■ **Task instructions**
Work out the number of lines with "picture" in them. Reply with that number and no other words.

■ **Data block**
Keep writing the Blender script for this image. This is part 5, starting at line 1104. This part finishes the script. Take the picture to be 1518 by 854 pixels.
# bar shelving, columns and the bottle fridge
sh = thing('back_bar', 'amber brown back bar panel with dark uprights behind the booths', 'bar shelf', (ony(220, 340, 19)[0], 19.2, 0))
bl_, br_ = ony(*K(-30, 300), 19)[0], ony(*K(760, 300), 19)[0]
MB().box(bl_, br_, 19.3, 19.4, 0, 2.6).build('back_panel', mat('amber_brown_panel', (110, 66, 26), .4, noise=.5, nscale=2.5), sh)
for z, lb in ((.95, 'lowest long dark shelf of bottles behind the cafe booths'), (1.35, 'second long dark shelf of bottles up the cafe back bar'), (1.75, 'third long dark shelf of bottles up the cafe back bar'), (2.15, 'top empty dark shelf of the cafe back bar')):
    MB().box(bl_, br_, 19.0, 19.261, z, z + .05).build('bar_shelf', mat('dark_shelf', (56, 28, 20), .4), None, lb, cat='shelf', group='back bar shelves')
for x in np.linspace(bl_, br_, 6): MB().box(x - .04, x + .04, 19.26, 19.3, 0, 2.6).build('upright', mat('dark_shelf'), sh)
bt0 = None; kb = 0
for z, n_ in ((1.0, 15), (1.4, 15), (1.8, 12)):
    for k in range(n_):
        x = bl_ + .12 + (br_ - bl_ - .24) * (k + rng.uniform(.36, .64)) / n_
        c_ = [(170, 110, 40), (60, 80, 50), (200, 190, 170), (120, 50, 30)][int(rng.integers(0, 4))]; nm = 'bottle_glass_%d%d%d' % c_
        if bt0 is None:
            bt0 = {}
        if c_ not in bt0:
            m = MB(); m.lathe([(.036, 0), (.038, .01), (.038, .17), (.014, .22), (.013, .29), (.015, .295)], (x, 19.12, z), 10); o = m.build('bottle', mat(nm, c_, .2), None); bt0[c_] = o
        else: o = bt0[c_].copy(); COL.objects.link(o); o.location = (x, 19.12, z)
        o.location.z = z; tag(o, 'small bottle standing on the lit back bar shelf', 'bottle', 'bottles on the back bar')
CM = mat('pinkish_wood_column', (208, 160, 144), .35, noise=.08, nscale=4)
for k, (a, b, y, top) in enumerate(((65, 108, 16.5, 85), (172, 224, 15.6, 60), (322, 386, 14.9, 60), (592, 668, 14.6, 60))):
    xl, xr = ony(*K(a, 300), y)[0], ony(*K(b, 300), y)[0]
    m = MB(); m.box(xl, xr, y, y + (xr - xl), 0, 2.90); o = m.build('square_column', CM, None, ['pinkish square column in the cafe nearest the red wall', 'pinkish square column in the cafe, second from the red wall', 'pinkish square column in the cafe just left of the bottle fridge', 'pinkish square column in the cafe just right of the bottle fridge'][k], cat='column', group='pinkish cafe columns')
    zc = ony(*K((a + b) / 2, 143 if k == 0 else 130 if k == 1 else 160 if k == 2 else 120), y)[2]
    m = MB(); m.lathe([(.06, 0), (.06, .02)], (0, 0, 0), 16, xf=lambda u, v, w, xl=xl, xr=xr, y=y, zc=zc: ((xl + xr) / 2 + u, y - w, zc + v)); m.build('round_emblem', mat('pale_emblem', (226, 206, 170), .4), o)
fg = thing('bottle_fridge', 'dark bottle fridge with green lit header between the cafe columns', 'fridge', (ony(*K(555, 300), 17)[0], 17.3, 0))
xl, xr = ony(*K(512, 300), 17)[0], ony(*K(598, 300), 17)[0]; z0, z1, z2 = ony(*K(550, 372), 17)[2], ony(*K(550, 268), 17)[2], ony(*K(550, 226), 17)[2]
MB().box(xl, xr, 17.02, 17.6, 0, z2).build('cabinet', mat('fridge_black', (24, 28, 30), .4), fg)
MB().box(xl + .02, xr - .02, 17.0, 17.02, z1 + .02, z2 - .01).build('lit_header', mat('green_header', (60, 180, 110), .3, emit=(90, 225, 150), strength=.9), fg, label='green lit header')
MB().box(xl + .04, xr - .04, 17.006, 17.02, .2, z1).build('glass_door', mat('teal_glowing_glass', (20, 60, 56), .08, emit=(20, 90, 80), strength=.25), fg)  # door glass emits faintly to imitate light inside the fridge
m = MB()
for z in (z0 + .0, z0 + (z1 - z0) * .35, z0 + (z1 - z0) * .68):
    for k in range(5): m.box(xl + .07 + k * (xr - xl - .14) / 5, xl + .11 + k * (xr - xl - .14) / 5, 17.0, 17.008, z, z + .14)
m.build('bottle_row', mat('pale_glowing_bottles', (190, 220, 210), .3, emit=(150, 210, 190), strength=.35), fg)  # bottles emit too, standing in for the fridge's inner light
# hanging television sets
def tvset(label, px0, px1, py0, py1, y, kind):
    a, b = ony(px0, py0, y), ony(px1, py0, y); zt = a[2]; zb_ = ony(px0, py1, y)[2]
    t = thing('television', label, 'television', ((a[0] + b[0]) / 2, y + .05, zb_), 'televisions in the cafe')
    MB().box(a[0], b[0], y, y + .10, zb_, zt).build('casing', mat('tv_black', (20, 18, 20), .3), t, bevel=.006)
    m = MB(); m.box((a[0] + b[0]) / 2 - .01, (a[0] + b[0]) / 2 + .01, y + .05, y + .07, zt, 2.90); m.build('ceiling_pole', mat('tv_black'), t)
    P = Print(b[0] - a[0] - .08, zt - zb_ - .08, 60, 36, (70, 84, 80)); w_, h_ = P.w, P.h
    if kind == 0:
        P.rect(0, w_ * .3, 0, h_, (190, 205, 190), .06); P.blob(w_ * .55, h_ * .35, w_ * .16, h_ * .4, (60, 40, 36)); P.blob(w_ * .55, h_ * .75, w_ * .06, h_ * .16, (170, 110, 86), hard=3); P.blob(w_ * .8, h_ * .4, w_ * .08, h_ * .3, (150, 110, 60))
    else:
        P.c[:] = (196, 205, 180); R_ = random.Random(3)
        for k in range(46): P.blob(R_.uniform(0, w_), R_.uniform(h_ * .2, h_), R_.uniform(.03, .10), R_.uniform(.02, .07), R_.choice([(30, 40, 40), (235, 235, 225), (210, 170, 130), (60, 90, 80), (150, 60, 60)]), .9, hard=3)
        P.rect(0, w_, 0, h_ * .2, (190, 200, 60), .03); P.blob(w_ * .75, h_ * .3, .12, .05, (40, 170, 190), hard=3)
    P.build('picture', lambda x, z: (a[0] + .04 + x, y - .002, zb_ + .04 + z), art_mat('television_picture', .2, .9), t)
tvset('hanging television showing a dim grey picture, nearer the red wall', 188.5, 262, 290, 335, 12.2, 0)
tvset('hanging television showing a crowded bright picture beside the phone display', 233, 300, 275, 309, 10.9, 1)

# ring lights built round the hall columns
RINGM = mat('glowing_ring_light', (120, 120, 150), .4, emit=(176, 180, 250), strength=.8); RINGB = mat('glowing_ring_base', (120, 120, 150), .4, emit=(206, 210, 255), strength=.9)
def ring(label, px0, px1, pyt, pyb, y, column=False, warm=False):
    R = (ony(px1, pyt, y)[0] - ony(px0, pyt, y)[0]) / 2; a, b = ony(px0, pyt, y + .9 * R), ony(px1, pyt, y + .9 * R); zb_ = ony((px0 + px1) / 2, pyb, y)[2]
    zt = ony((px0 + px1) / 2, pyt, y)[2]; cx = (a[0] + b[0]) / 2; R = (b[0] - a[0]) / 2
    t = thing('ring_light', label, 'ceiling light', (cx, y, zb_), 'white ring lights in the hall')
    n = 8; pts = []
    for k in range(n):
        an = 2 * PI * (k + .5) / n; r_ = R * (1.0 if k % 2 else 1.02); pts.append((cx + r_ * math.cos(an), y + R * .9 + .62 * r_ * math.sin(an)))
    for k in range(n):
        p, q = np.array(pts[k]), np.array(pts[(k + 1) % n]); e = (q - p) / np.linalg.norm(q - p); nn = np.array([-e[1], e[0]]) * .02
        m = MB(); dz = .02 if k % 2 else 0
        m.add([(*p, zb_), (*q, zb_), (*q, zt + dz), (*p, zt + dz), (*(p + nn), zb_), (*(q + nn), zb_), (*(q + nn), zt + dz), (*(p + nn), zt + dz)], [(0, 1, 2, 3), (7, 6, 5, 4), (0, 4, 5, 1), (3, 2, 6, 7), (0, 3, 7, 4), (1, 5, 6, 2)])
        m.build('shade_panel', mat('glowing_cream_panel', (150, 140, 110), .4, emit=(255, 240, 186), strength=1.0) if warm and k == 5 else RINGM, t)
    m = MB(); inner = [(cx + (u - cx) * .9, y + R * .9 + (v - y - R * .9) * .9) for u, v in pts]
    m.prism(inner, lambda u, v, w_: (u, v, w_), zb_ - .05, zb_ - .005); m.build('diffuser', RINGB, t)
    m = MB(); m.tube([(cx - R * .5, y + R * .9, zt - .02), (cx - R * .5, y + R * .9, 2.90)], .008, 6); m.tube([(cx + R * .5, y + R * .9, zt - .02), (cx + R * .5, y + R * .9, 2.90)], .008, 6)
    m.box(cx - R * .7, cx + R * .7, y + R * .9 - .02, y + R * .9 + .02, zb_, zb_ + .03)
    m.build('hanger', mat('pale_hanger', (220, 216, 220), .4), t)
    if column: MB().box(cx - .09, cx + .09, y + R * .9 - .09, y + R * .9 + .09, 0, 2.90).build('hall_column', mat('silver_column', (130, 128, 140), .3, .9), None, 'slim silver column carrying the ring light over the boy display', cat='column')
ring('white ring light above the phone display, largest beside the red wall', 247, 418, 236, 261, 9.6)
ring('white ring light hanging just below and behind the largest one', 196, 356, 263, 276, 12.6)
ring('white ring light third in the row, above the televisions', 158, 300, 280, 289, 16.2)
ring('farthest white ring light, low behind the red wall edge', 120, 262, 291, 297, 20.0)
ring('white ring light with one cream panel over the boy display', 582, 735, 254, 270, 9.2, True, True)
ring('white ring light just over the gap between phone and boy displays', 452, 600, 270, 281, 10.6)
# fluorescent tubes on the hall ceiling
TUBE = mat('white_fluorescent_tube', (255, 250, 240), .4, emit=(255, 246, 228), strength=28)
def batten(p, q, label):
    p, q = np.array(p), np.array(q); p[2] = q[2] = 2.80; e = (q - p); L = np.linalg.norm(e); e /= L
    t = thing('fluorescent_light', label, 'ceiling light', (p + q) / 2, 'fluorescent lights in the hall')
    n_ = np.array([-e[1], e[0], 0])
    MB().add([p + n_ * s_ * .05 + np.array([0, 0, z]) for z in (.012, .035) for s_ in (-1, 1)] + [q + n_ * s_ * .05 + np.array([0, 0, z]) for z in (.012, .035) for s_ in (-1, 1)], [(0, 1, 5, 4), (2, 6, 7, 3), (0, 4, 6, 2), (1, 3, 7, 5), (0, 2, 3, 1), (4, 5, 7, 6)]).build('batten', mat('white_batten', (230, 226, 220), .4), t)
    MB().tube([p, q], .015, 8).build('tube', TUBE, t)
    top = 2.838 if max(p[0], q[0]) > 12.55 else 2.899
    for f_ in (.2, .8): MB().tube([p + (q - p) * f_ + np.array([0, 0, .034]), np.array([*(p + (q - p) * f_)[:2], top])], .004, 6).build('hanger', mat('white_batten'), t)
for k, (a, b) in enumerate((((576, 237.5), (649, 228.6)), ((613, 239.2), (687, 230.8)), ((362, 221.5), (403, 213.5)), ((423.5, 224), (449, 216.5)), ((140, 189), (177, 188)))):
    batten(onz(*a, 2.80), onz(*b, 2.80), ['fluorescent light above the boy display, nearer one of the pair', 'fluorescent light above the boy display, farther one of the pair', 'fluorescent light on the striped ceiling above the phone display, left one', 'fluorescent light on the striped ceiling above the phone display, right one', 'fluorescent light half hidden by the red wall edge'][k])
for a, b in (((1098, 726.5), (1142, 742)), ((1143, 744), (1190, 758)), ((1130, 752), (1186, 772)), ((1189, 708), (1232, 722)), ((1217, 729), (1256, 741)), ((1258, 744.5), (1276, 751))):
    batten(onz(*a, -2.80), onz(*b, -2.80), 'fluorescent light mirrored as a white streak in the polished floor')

■ **Exercise solution**
4